The listing below holds a line with "1.60), 0.05, 0.14, 'slat_orange', wwin)" and a later line with "board('wall_post', (X3 - .1, Y, -.4), (X3". Write out those two lines and every line between them, exactly, and nothing else.

========================================

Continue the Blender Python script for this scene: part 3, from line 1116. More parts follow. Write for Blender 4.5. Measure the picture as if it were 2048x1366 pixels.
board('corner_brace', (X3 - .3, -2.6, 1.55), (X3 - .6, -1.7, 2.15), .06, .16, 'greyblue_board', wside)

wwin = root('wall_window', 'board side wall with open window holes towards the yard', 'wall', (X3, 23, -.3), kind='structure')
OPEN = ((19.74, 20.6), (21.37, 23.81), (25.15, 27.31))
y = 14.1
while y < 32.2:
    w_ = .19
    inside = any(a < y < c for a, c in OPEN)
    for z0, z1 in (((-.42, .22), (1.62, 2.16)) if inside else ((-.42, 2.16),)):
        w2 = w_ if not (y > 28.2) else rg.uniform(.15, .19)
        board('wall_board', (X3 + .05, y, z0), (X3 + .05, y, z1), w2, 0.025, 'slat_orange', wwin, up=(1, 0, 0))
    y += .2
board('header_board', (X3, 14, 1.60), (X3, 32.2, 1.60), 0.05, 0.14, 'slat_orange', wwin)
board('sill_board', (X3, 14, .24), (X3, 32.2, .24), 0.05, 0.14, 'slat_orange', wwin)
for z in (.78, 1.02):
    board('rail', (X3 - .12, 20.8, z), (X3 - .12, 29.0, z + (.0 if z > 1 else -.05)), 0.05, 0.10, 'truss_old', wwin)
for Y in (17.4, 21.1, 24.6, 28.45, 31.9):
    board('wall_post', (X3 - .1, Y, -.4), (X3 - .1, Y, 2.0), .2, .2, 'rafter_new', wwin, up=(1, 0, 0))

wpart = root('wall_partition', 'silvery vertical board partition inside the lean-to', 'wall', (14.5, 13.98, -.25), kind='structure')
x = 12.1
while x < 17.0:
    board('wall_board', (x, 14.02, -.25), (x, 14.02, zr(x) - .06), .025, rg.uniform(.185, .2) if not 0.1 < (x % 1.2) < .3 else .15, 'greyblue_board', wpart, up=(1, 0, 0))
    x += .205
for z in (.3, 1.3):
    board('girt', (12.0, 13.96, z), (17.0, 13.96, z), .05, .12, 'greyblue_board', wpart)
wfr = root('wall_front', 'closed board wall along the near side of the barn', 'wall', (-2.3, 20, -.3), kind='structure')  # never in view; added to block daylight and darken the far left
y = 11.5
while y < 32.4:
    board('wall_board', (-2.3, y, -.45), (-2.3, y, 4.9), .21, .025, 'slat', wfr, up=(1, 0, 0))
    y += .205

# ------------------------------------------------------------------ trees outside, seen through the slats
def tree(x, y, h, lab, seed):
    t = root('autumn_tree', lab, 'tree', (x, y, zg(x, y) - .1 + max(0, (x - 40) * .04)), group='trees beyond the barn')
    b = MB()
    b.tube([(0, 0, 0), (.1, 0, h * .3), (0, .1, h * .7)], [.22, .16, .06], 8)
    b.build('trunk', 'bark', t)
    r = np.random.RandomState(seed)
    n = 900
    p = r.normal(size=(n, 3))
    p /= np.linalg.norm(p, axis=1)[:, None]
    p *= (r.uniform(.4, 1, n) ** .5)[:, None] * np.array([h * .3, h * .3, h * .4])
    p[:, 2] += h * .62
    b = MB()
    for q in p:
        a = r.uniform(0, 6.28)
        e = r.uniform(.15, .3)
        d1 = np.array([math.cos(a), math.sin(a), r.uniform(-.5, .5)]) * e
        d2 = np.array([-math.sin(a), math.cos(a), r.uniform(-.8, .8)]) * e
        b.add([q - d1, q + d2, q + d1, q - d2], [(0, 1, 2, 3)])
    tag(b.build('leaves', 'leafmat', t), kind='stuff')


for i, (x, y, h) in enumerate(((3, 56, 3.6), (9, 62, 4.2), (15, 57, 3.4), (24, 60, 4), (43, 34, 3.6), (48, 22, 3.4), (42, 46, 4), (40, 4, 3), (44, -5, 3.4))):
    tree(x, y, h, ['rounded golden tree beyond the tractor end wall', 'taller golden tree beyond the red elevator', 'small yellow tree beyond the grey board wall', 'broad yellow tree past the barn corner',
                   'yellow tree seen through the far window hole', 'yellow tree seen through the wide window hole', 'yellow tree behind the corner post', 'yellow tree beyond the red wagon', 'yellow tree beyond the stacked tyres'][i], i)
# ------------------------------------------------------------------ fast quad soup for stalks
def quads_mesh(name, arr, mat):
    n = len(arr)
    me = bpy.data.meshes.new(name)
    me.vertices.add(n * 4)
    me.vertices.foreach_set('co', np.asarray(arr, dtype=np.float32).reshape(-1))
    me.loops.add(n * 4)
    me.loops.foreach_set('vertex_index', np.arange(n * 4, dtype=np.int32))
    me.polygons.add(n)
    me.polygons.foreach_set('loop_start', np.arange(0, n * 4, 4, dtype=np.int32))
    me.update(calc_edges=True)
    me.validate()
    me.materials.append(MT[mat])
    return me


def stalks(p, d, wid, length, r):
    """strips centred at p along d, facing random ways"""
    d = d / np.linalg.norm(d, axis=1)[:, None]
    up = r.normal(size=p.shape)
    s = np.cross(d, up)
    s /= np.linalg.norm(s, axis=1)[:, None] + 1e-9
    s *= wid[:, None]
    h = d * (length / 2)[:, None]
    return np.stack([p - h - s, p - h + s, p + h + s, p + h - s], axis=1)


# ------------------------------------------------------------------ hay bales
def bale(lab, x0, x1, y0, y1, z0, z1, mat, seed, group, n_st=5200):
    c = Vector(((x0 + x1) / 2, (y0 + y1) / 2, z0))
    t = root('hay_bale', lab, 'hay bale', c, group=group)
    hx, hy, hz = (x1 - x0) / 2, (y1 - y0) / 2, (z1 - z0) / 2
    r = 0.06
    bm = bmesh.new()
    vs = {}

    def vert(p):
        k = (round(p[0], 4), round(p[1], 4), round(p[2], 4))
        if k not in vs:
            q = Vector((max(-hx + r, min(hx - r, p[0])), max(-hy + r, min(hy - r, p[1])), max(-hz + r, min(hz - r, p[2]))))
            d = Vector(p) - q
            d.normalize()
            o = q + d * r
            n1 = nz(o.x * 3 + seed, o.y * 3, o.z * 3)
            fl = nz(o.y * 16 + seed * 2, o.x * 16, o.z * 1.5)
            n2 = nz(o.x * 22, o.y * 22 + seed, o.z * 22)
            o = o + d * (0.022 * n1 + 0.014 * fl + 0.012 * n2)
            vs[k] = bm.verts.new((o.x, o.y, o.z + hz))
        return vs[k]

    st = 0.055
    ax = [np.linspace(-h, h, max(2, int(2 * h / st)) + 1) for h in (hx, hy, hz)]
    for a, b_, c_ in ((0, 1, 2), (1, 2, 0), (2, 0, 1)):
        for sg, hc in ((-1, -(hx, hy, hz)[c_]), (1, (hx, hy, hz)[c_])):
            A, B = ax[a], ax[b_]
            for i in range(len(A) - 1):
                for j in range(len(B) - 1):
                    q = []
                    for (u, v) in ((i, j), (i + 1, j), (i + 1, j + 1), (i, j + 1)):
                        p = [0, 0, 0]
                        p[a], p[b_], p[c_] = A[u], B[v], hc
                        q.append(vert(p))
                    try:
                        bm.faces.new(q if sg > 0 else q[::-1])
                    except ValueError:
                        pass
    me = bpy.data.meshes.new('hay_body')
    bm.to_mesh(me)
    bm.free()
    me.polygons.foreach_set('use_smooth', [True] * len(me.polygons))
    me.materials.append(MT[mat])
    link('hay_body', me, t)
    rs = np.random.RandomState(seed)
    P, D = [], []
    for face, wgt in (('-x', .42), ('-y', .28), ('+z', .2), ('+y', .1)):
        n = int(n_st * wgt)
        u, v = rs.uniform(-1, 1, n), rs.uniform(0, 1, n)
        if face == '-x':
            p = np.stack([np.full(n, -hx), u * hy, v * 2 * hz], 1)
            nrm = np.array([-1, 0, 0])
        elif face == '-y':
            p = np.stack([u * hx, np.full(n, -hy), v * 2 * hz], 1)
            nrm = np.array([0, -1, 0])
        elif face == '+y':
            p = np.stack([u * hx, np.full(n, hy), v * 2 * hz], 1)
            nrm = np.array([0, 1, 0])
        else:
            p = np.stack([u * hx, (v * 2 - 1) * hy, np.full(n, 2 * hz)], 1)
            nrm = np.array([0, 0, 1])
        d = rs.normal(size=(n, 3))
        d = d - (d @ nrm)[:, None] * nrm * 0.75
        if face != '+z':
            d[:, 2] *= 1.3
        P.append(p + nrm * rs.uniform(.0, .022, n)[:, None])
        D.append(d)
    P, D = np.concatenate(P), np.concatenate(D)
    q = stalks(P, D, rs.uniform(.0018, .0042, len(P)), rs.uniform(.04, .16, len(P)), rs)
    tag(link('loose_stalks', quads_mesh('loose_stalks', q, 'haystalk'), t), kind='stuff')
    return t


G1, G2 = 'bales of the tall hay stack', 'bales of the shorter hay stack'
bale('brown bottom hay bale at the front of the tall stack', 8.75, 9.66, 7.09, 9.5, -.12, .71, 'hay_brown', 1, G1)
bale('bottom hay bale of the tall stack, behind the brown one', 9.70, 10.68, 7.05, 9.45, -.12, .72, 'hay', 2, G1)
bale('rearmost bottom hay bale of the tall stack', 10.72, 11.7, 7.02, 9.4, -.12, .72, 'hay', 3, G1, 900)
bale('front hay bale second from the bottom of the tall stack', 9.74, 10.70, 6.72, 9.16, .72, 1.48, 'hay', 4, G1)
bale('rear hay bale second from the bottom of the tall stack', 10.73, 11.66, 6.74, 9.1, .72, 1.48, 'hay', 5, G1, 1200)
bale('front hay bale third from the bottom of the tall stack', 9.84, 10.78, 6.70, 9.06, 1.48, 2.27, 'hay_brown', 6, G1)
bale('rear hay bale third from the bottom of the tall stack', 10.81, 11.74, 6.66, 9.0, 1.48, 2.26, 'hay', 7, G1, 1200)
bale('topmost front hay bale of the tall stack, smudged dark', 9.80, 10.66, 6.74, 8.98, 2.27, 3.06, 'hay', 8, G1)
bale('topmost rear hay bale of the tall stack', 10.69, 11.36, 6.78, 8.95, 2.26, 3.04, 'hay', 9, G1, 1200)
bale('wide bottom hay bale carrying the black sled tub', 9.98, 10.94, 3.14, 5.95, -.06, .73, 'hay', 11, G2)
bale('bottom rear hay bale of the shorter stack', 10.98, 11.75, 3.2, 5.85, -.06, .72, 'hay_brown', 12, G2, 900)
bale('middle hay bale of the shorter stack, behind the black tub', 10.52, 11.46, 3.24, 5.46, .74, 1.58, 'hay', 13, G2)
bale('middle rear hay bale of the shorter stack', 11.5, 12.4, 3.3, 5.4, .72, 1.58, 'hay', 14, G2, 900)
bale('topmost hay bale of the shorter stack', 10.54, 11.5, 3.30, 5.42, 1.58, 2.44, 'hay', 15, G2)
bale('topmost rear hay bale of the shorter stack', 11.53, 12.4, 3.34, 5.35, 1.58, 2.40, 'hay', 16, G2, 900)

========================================

▸ **THE OUTPUT**
board('header_board', (X3, 14, 1.60), (X3, 32.2, 1.60), 0.05, 0.14, 'slat_orange', wwin)
board('sill_board', (X3, 14, .24), (X3, 32.2, .24), 0.05, 0.14, 'slat_orange', wwin)
for z in (.78, 1.02):
    board('rail', (X3 - .12, 20.8, z), (X3 - .12, 29.0, z + (.0 if z > 1 else -.05)), 0.05, 0.10, 'truss_old', wwin)
for Y in (17.4, 21.1, 24.6, 28.45, 31.9):
    board('wall_post', (X3 - .1, Y, -.4), (X3 - .1, Y, 2.0), .2, .2, 'rafter_new', wwin, up=(1, 0, 0))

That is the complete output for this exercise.